• _WHAT IS REQUIRED_
Pull out every line with the word "script".

• _RECORDS FOR THIS TASK_
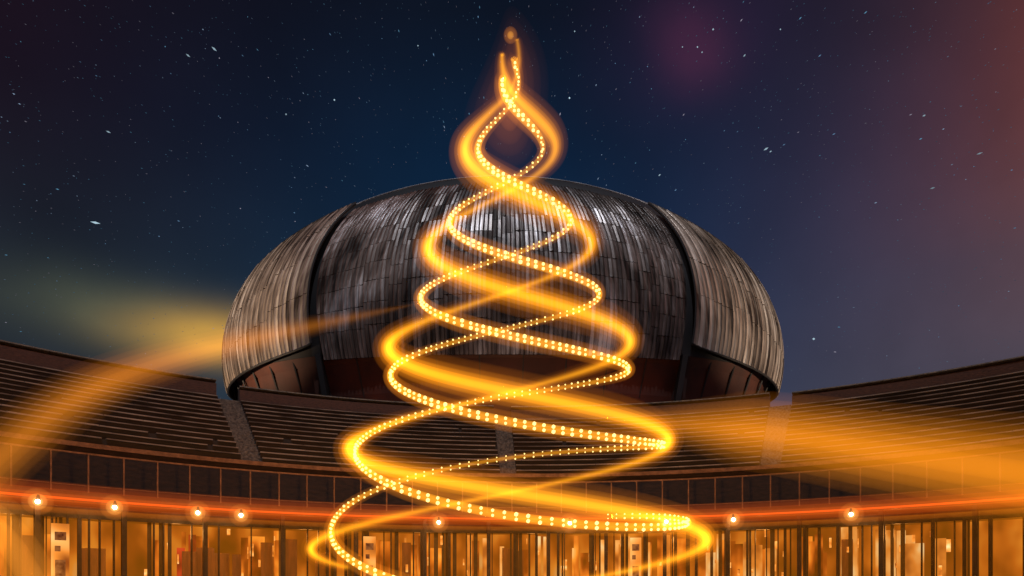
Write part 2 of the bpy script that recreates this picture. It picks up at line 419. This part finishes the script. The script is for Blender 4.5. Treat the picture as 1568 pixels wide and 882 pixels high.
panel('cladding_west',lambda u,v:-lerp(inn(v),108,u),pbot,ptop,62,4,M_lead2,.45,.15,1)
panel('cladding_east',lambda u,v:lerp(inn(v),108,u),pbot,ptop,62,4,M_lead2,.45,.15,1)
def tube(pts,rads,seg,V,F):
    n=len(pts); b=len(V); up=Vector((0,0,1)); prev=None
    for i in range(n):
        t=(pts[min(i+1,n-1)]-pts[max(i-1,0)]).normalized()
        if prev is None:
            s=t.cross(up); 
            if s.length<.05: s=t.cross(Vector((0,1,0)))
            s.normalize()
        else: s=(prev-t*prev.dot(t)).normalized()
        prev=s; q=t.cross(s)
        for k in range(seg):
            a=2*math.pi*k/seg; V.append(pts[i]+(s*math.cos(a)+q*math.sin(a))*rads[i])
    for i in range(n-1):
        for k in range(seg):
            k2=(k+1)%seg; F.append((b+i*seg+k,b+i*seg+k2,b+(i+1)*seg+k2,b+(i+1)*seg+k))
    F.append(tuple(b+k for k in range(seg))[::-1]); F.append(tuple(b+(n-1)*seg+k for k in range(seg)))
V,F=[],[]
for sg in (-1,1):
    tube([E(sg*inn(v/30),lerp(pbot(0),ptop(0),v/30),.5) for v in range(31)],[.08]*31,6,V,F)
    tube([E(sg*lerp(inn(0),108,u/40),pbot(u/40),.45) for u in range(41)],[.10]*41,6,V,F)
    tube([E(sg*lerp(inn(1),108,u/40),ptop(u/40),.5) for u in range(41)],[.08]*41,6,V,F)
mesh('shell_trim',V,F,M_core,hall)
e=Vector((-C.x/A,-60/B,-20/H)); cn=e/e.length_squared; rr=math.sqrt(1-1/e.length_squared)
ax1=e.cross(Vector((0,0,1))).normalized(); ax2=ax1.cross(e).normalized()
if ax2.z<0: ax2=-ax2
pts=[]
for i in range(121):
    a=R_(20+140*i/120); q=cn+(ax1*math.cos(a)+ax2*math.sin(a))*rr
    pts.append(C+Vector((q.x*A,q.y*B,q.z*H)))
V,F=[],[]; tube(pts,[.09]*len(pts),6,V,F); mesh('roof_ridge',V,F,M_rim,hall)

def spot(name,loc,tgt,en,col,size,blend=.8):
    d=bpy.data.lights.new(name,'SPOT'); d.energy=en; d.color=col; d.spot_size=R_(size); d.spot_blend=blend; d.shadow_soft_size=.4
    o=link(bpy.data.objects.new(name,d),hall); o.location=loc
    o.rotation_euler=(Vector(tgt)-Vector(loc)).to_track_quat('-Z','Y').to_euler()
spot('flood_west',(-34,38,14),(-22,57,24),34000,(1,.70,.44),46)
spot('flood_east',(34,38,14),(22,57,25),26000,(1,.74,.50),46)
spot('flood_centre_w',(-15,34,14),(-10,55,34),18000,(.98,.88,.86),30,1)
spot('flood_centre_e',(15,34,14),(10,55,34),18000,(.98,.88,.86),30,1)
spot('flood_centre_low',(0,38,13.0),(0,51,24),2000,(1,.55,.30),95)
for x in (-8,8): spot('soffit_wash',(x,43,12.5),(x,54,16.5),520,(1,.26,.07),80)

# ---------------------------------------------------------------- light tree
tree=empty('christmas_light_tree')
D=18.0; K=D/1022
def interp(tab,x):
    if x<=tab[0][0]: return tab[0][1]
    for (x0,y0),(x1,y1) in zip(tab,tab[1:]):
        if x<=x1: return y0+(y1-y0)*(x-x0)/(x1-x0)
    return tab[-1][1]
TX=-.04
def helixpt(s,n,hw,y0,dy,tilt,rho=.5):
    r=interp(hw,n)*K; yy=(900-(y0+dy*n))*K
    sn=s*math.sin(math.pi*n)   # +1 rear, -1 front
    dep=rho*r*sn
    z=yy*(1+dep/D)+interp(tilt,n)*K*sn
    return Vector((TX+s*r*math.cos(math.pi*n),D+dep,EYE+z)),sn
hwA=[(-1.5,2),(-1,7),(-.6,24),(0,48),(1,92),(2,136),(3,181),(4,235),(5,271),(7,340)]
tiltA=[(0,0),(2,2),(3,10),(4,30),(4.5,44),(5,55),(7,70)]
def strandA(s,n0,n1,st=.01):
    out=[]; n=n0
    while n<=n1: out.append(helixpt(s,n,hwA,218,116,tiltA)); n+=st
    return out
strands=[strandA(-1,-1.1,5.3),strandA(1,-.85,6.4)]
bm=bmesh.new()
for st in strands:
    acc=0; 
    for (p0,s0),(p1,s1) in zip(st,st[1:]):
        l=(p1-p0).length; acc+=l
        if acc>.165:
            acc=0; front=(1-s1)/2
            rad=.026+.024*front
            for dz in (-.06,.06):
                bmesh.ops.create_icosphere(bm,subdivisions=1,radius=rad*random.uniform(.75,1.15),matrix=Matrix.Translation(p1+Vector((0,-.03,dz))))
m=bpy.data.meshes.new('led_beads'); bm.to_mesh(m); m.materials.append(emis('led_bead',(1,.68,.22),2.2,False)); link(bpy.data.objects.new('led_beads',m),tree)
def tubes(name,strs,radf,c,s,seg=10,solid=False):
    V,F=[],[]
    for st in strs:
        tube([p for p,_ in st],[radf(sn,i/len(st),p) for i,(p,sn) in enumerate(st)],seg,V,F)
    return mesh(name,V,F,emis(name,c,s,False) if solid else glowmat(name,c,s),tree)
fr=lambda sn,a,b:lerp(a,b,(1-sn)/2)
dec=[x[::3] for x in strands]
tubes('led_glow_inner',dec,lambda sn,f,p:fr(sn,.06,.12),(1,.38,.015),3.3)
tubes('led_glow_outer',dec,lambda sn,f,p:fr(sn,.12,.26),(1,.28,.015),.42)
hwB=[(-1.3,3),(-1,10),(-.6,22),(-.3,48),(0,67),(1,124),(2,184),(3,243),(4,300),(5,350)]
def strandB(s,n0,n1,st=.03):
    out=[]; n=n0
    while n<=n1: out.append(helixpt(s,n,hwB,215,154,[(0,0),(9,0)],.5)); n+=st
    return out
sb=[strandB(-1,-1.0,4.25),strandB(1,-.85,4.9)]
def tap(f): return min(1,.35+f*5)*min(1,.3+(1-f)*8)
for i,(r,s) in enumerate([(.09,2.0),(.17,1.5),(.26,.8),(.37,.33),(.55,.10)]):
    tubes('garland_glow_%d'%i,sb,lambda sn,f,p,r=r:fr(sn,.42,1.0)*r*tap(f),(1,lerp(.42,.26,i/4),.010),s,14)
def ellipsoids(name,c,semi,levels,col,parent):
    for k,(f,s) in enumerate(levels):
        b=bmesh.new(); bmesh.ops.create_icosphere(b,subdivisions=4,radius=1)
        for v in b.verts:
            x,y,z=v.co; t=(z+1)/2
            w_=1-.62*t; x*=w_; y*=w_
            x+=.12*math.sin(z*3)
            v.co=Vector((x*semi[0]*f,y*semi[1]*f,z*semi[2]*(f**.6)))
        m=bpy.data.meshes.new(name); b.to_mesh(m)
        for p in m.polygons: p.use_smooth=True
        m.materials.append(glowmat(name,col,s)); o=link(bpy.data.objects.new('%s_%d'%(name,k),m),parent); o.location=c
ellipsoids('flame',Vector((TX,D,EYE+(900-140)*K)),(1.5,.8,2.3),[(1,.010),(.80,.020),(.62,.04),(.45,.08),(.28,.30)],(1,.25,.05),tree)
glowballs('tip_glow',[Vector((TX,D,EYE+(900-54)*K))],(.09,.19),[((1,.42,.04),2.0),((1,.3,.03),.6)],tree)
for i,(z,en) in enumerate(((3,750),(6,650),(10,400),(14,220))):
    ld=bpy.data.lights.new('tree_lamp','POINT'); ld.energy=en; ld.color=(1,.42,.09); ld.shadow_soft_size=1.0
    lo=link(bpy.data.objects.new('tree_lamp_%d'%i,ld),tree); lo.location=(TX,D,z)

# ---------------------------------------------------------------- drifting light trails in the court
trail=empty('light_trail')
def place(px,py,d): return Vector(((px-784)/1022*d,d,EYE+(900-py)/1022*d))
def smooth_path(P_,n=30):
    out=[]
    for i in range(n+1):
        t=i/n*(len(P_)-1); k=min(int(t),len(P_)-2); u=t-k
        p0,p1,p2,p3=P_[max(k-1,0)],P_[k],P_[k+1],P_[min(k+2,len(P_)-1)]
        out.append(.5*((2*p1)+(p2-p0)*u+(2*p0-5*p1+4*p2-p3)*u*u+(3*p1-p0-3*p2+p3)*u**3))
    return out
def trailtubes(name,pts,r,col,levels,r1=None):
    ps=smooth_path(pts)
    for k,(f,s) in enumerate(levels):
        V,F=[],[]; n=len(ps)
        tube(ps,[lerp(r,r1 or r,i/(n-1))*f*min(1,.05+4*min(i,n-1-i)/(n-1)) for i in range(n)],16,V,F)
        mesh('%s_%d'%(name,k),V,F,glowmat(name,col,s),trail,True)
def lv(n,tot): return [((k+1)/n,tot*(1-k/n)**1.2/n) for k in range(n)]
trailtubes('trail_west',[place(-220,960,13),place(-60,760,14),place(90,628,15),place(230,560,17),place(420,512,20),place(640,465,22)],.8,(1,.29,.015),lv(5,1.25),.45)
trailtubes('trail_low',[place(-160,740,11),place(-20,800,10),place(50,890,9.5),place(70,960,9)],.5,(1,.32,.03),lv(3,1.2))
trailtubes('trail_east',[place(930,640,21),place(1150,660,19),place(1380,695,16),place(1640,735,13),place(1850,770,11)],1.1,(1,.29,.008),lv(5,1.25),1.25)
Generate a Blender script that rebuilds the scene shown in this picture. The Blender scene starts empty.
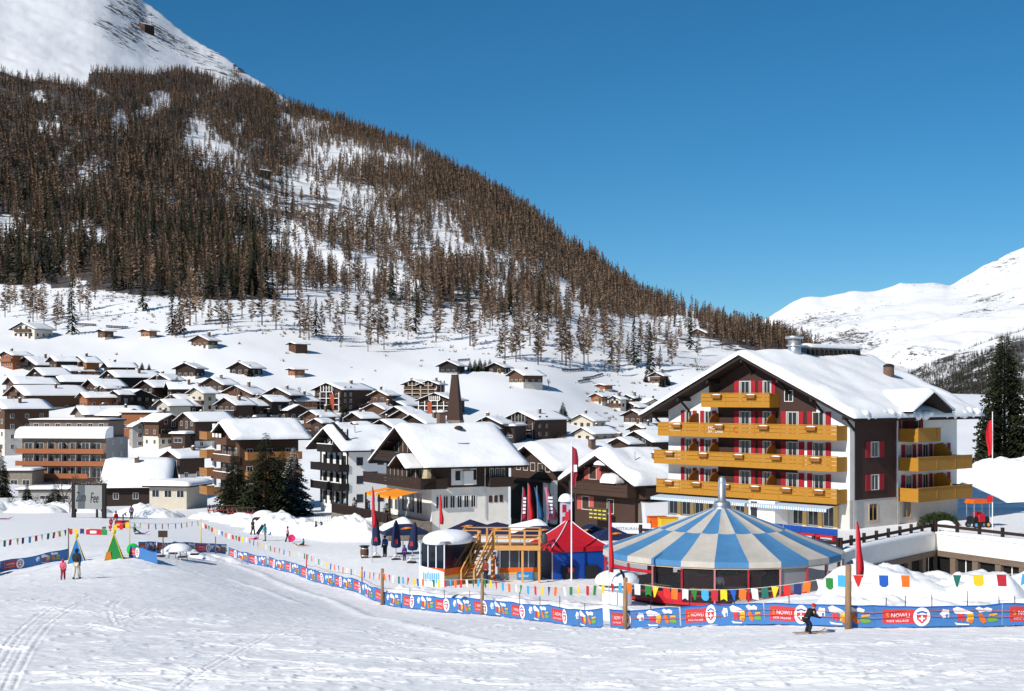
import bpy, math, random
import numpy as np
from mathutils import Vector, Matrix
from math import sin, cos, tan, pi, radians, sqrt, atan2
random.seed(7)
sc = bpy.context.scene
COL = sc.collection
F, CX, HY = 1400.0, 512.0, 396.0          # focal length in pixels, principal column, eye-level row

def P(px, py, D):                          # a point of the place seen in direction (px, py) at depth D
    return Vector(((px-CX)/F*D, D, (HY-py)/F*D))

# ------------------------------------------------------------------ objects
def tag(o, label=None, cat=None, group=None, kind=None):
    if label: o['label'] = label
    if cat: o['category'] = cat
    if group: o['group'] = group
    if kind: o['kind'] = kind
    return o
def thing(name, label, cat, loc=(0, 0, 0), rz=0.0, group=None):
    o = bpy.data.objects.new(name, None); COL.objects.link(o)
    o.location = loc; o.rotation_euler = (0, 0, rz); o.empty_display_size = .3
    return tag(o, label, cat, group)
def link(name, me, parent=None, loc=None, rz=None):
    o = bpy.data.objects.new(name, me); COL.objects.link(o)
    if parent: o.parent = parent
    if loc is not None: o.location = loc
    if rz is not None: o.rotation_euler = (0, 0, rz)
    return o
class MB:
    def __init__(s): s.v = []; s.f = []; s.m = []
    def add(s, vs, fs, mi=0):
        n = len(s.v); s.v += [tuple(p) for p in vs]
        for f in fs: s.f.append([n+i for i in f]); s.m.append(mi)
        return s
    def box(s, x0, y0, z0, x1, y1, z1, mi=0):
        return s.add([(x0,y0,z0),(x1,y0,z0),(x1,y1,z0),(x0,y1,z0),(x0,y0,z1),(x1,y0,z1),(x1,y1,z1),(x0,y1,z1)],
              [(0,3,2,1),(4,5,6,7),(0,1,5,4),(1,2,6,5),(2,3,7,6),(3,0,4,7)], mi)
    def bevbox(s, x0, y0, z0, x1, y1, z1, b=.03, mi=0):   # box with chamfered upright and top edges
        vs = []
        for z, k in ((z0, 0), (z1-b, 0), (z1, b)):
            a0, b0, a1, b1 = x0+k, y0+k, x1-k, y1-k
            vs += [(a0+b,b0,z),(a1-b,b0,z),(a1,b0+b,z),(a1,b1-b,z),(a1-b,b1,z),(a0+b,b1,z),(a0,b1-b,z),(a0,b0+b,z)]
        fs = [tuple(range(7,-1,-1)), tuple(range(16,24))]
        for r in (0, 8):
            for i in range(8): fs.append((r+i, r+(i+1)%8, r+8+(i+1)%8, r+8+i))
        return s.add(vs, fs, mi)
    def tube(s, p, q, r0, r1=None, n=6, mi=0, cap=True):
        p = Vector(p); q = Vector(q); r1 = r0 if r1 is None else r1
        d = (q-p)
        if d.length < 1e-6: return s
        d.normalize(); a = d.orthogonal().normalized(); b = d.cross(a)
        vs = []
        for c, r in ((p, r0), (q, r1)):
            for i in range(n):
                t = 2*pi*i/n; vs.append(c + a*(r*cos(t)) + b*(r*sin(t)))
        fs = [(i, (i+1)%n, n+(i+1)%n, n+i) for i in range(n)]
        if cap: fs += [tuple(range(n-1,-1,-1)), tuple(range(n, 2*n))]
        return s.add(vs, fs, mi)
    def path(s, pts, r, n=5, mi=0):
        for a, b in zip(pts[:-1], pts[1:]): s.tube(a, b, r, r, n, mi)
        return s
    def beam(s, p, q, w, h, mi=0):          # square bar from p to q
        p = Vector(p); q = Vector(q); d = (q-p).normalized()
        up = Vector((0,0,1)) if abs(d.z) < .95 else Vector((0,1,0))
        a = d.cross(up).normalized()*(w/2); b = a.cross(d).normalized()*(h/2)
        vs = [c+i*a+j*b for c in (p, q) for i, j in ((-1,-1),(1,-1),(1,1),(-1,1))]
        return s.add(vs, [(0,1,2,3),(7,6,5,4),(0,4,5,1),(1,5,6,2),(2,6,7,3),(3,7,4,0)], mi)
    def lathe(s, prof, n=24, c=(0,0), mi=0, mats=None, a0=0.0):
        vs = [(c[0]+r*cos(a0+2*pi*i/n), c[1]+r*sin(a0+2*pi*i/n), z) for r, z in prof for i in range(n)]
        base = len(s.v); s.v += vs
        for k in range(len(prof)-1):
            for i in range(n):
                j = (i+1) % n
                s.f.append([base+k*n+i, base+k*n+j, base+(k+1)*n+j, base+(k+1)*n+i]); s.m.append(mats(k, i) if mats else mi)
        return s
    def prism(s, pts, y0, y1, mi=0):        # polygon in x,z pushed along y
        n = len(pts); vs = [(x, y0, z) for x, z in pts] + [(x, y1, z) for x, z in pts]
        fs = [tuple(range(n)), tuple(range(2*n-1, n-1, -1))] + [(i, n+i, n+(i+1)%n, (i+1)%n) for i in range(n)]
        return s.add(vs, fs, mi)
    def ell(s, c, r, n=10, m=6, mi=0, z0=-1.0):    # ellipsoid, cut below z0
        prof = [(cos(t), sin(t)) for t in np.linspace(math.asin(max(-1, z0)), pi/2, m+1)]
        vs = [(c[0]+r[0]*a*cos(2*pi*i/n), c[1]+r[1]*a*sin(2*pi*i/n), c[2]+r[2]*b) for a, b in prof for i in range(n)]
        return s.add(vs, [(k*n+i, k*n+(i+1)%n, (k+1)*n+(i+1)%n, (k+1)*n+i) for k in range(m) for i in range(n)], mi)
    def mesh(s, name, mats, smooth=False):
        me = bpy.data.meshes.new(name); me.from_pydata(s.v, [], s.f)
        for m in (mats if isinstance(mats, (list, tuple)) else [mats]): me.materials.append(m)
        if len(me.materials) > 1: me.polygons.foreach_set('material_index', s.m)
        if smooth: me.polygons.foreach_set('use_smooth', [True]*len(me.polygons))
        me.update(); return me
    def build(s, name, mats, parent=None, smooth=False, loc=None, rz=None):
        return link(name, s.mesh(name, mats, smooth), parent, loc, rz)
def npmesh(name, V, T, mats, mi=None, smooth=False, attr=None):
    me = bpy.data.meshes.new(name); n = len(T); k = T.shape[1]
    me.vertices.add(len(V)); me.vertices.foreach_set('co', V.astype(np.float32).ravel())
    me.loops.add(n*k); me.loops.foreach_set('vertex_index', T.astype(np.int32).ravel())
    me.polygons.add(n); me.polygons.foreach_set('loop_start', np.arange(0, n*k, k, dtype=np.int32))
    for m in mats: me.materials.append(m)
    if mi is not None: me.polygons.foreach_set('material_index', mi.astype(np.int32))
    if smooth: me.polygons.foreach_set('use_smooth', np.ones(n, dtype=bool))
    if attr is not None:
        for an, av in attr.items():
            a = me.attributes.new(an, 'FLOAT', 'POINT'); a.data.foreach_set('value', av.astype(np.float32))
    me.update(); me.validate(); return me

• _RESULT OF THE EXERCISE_
Write part 2 of the bpy script that recreates this picture. It picks up at line 419. This part finishes the script. The script is for Blender 4.5. Treat the picture as 1568 pixels wide and 882 pixels high.
Generate a Blender script that rebuilds the scene shown in this picture. The Blender scene starts empty.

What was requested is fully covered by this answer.